▶ _Goal of the exercise_
Starting with the first line and ending with the line that holds "scene.camera = cam", repeat the material exactly.

* START *

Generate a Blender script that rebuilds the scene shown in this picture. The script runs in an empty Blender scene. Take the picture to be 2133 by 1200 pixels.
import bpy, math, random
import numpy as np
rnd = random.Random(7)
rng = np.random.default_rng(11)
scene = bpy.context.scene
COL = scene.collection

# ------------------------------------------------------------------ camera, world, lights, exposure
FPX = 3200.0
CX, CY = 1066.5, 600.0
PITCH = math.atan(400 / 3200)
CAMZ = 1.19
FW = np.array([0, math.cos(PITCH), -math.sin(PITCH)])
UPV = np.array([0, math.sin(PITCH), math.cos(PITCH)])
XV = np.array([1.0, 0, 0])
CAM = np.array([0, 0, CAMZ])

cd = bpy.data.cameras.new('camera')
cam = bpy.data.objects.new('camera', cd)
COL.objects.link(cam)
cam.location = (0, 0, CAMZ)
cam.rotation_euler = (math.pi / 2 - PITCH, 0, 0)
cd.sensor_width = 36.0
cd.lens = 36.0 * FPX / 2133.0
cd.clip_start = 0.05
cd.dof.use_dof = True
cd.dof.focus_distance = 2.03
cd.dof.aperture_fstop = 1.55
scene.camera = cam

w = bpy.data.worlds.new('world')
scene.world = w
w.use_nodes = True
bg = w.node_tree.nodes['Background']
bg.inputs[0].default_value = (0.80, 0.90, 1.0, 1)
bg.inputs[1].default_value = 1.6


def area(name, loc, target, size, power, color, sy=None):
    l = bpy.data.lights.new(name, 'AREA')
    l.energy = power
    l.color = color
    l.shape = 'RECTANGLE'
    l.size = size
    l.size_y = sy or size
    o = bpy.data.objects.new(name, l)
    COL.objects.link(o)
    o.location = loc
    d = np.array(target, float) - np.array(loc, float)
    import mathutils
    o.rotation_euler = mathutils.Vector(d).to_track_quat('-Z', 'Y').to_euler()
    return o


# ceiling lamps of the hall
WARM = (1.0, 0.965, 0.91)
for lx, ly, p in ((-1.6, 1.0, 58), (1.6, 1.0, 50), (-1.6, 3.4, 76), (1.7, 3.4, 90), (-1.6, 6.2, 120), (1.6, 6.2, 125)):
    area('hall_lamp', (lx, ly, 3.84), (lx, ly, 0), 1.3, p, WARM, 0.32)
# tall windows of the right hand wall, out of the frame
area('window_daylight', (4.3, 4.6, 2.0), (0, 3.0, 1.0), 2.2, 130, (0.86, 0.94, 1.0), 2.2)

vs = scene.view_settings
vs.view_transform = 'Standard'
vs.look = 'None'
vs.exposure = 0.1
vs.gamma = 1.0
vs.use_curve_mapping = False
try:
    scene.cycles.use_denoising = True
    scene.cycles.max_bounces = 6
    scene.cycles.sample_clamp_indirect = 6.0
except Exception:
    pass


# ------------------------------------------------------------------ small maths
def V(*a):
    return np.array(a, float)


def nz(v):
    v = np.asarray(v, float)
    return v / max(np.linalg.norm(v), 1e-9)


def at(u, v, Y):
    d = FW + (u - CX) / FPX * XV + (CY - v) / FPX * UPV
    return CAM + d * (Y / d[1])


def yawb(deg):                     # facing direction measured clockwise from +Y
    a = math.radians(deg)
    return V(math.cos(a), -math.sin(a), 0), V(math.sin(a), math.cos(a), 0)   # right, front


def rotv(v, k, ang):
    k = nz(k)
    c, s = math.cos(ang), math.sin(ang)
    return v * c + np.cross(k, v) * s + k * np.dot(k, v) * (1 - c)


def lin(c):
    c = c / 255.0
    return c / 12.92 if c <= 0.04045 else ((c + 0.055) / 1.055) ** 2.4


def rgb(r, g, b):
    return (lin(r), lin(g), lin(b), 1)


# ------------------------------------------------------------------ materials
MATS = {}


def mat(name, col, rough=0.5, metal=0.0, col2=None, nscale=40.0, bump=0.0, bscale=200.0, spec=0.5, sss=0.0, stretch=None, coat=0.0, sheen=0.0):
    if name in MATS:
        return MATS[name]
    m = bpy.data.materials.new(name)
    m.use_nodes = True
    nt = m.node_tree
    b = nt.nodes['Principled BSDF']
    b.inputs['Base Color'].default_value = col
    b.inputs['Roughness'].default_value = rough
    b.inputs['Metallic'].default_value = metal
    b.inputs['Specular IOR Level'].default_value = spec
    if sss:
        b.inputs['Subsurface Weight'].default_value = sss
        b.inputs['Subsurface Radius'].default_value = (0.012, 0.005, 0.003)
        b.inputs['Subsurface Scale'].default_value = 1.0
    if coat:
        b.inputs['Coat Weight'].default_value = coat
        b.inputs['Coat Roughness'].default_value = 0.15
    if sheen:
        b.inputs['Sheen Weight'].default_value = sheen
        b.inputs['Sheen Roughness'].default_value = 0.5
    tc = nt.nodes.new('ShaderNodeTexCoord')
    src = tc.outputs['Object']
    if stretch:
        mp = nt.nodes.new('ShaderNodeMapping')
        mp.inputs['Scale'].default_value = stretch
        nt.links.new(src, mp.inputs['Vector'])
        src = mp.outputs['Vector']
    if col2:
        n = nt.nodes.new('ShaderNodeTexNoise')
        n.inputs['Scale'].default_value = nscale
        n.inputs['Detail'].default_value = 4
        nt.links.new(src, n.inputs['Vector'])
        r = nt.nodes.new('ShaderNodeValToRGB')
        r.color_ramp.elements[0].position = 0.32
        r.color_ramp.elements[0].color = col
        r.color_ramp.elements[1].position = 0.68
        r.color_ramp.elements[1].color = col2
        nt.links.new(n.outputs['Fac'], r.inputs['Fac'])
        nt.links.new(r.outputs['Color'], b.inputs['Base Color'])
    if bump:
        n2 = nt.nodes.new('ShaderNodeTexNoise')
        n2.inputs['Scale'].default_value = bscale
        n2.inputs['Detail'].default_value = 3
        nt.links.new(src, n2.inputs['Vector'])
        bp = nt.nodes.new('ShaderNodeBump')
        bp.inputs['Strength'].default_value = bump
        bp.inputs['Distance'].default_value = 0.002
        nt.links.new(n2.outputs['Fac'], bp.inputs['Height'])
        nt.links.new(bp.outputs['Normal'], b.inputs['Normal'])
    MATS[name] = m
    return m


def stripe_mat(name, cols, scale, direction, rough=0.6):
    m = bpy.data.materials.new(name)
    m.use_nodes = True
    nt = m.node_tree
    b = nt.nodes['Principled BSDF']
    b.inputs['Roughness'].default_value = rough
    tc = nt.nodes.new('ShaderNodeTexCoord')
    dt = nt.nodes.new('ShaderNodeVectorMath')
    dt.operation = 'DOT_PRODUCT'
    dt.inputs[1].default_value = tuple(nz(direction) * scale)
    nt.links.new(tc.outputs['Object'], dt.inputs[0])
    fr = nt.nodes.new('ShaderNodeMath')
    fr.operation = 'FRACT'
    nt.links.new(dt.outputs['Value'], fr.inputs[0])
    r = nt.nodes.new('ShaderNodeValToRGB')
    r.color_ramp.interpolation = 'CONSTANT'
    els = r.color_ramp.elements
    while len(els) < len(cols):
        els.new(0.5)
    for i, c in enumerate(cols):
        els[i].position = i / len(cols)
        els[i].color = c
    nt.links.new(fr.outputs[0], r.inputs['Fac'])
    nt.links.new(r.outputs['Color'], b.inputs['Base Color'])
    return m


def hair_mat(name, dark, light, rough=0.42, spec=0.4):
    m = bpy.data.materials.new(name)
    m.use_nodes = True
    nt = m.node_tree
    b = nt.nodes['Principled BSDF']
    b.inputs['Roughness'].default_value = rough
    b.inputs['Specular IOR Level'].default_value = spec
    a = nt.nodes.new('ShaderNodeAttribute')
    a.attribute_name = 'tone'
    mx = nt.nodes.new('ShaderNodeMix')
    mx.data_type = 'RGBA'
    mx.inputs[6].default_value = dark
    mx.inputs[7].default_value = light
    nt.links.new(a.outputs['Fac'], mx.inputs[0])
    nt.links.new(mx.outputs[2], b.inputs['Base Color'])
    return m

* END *

▶ _The solution_
Generate a Blender script that rebuilds the scene shown in this picture. The script runs in an empty Blender scene. Take the picture to be 2133 by 1200 pixels.
import bpy, math, random
import numpy as np
rnd = random.Random(7)
rng = np.random.default_rng(11)
scene = bpy.context.scene
COL = scene.collection

# ------------------------------------------------------------------ camera, world, lights, exposure
FPX = 3200.0
CX, CY = 1066.5, 600.0
PITCH = math.atan(400 / 3200)
CAMZ = 1.19
FW = np.array([0, math.cos(PITCH), -math.sin(PITCH)])
UPV = np.array([0, math.sin(PITCH), math.cos(PITCH)])
XV = np.array([1.0, 0, 0])
CAM = np.array([0, 0, CAMZ])

cd = bpy.data.cameras.new('camera')
cam = bpy.data.objects.new('camera', cd)
COL.objects.link(cam)
cam.location = (0, 0, CAMZ)
cam.rotation_euler = (math.pi / 2 - PITCH, 0, 0)
cd.sensor_width = 36.0
cd.lens = 36.0 * FPX / 2133.0
cd.clip_start = 0.05
cd.dof.use_dof = True
cd.dof.focus_distance = 2.03
cd.dof.aperture_fstop = 1.55
scene.camera = cam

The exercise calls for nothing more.